In order to maximize the impact of the proposed facility and turn the evidence from rapid satellite-based assessments into actionable recommendations for humanitarians, close integration of its results with other streams of evidence and analysis is vital. Crop production alone does not determine whether people go hungry. Other important factors that can influence local food availability include a country’s stocks of basic foodstuffs or the availability of foreign exchange reserves to allow importation of food from international markets. And even when food is available, lack of access to food, for either economic or physical reasons, or inability to properly utilize it can push people into food insecurity. By combining evidence on a country’s capacity to handle production shortfalls with data on various other factors that influence food security, rapid assessment of crop production will be able to fully unfold its power.
Friederike Greb
Head, Market and Economic
Analysis Unit
Rogerio Bonifacio
Head, Climate and Earth
Observation Unit
World Food Program
Rome, Italy
Inbal Becker-Reshef and Mary Mitkish use Ukraine to reveal an often-overlooked impact of warfare on the environment. But it is important to remember that soil, particularly the topsoil of productive farmlands, can be lost or diminished in other equally devastating ways.

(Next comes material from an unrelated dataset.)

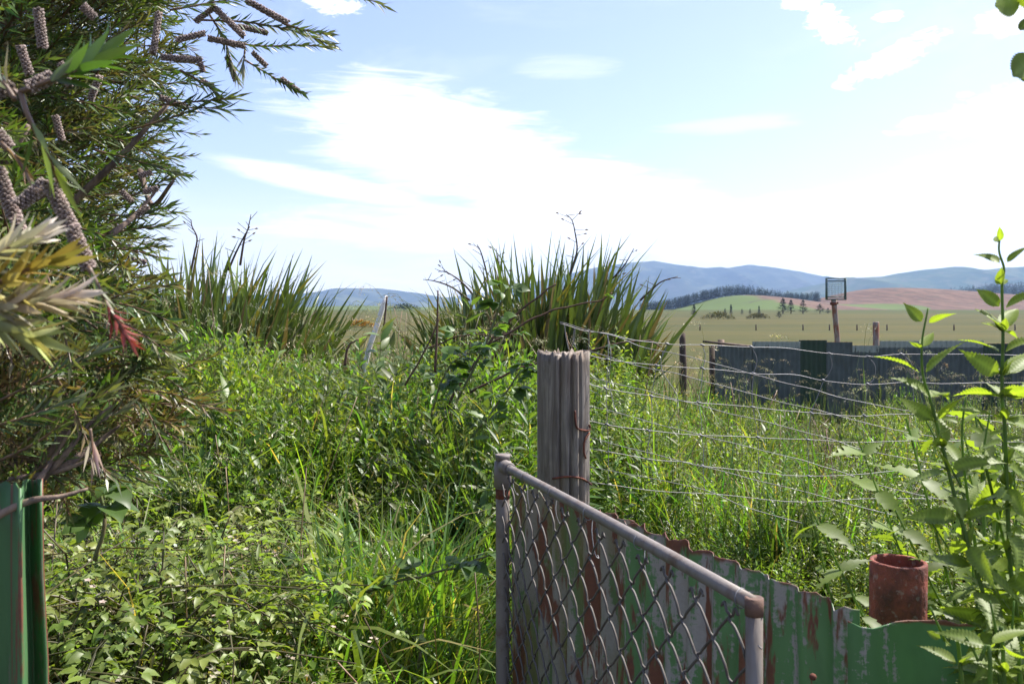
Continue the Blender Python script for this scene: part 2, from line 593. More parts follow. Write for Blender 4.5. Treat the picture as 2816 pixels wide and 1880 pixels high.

Globally, there are about 18,000 distinct types of soil. Soils have their own taxonomy, and the different soil types are sorted into one of 12 orders, with no two being the same. In the case of Ukraine, it has an agricultural belt that serves as a “breadbasket” for wheat and other crops. This region sustains its productivity in large part because of its particular soil base, called chernozem, which is rich in humus, contains high percentages of phosphorus and ammonia, and has a high moisture storage capacity—all factors that promote crop productivity.
Even as the world has so many types of soil, the pressures on soil are remarkably consistent across the globe. Among the major source of pressures, urbanization is devouring farmland, as such areas are typically flat and easy to design upon, making them widely marketable. Soil is lost from erosion, which can be gradual and almost unrecognized, or sudden, as following a natural disaster. And soil is lost or degraded from salinization and desertification.
So rather than waiting for a war to inflict damage to soils and flash warning signs about soil health, are there not things that can be done now? As Becker-Reshef and Mitkish mention, “severe climate-related events and armed conflicts are expected to increase.” And while managing such food disruptions is key to ensuring food security, forward-looking polices and enforcements to protect the planet’s base foundation for agriculture would seem to be an important part of food security planning.
In the United States, farmland is being lost at an alarming rate; one reported study found that 11 million acres were lost or paved over between 2001 and 2016. Based on those calculations, it is estimated that another 18.4 million acres could be lost between 2016 and 2040. As for topsoil, researchers agree that it can take from 200 to 1,000 years to form and add an additional inch in depth, which means that topsoil is disappearing faster than it can be replenished.
While the authors clearly show the loss of cultivated acreage from warfare, to fully capture the story would require equivalent projections for agricultural land lost to urbanization and to erosion or runoff. This would then paint a fuller picture as to how one vital resource, that of topsoil, is faring during this time of farmland reduction, coupled with greater expectations for what each acre can produce.